Privacy groups have advocated for a national moratorium on the use of facial recognition systems, and lauded the proposed legislation as a step in the right direction.

“The use of face surveillance technology needs to end. Face surveillance violates Americans’ right to privacy, treats all individuals as suspicious, and threatens First Amendment-protected rights,” said Caitriona Fitzgerald, Interim Associate Director and Policy Director of the Electronic Privacy Information Center (EPIC).

Several cities in the United States have banned the use of facial recognition, including San Francisco and Oakland, and just this week the Boston City Council voted unanimously to ban it, too. In March, the state of Washington became the first state to pass a law regulating the use of facial recognition systems, requiring law enforcement agencies to get a warrant in order to run facial recognition scans as part of an investigation.

Research has shown in recent years that facial recognition systems have difficulty identifying specific people, particularly women and people of color. That weakness can lead to misidentifications and potentially wrongful prosecutions. Privacy advocates have warned about the dangers of these problems, and the issues with these systems have led vendors such as IBM, Amazon, and Microsoft to say they will not sell their facial recognition software to police for the time being.

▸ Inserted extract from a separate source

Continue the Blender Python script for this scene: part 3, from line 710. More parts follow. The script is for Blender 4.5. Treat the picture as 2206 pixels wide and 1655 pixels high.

“The use of face surveillance technology needs to end. Face surveillance violates Americans’ right to privacy."

“We will not sell facial-recognition technology to police departments in the United States until we have a national law in place, grounded in human rights, that will govern this technology,” Microsoft President Brad Smith told The Washington Post earlier this month.

The new proposed legislation would prohibit federal entities from buying, using, or accessing any “automated or semi-automated process that—assists in identifying an individual, capturing information about an individual, or otherwise generating or assisting in gen- erating surveillance information about an individual based on the characteristics of the individual’s gait or other immutable characteristic ascertained from a distance.”

The prohibition would apply to voice recognition systems but not fingerprint or palm-print biometrics, and also would allow any use that’s explicitly authorized by an act of Congress. The bills would allow states and localities to pass their own laws, as well.

“Facial recognition technology doesn’t just pose a grave threat to our privacy, it physically endangers Black Americans and other minority populations in our country. As we work to dismantle the systematic racism that permeates every part of our society, we can’t ignore the harms that these technologies present,” said Markey.

“I’ve spent years pushing back against the proliferation of facial recognition surveillance systems because the implications for our civil liberties are chilling and the disproportionate burden on communities of color is unacceptable.”